◆ Written instruction: Would you print the material exactly, starting at its first line and ending at the line holding "bold=0.034).build('character_tray', 'white_plastic', S3)"?

◆ Dataset content:
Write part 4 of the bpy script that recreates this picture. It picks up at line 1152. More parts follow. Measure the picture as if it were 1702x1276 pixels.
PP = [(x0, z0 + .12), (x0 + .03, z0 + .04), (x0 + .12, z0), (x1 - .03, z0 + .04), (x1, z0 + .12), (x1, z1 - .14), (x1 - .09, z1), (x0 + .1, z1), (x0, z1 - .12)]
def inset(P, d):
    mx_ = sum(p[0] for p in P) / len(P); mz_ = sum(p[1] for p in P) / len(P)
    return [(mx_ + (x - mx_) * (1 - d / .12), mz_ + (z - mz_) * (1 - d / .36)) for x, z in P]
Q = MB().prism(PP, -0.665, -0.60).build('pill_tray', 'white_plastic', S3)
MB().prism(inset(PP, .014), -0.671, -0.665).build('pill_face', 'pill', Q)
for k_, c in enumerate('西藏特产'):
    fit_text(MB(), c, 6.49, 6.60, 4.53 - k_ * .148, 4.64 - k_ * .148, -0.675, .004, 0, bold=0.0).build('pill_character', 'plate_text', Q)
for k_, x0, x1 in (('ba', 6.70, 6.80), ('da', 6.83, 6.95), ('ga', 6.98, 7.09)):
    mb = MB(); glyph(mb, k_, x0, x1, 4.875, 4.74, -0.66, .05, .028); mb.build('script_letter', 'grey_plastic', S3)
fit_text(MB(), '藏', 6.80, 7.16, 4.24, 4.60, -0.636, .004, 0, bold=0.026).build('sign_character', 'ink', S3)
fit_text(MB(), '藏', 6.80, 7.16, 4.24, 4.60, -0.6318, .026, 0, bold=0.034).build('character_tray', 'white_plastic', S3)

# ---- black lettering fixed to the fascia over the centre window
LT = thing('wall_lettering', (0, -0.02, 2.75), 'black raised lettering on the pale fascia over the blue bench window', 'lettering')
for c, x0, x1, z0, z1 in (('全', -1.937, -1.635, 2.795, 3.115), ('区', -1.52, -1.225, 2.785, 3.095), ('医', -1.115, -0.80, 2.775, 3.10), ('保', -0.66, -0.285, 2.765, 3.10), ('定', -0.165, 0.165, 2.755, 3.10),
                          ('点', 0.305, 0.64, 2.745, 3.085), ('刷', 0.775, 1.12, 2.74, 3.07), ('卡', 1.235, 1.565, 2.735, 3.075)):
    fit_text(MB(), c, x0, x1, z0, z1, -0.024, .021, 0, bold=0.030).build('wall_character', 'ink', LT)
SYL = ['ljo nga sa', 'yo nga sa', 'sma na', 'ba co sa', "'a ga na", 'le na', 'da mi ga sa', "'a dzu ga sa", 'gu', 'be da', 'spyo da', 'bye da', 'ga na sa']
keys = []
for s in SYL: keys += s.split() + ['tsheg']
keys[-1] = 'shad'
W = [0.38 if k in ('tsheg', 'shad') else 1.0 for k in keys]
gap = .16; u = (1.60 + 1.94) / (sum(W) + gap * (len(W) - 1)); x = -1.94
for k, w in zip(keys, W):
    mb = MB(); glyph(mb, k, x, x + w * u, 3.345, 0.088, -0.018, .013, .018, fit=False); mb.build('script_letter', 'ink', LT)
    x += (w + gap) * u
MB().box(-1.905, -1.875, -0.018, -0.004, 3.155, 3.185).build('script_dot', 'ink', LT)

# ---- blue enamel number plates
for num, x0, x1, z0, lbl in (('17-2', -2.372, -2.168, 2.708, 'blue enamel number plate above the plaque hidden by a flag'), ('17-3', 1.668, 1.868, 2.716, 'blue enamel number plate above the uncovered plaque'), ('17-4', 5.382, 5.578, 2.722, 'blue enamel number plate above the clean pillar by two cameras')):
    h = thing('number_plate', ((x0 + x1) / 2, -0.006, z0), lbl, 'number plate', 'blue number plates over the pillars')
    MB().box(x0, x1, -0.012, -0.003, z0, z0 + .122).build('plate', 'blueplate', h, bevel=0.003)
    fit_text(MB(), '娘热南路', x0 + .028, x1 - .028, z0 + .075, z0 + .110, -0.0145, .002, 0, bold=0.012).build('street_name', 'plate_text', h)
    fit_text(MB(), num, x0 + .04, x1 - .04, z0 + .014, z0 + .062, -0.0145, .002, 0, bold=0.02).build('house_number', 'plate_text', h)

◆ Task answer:
Write part 4 of the bpy script that recreates this picture. It picks up at line 1152. More parts follow. Measure the picture as if it were 1702x1276 pixels.
PP = [(x0, z0 + .12), (x0 + .03, z0 + .04), (x0 + .12, z0), (x1 - .03, z0 + .04), (x1, z0 + .12), (x1, z1 - .14), (x1 - .09, z1), (x0 + .1, z1), (x0, z1 - .12)]
def inset(P, d):
    mx_ = sum(p[0] for p in P) / len(P); mz_ = sum(p[1] for p in P) / len(P)
    return [(mx_ + (x - mx_) * (1 - d / .12), mz_ + (z - mz_) * (1 - d / .36)) for x, z in P]
Q = MB().prism(PP, -0.665, -0.60).build('pill_tray', 'white_plastic', S3)
MB().prism(inset(PP, .014), -0.671, -0.665).build('pill_face', 'pill', Q)
for k_, c in enumerate('西藏特产'):
    fit_text(MB(), c, 6.49, 6.60, 4.53 - k_ * .148, 4.64 - k_ * .148, -0.675, .004, 0, bold=0.0).build('pill_character', 'plate_text', Q)
for k_, x0, x1 in (('ba', 6.70, 6.80), ('da', 6.83, 6.95), ('ga', 6.98, 7.09)):
    mb = MB(); glyph(mb, k_, x0, x1, 4.875, 4.74, -0.66, .05, .028); mb.build('script_letter', 'grey_plastic', S3)
fit_text(MB(), '藏', 6.80, 7.16, 4.24, 4.60, -0.636, .004, 0, bold=0.026).build('sign_character', 'ink', S3)
fit_text(MB(), '藏', 6.80, 7.16, 4.24, 4.60, -0.6318, .026, 0, bold=0.034).build('character_tray', 'white_plastic', S3)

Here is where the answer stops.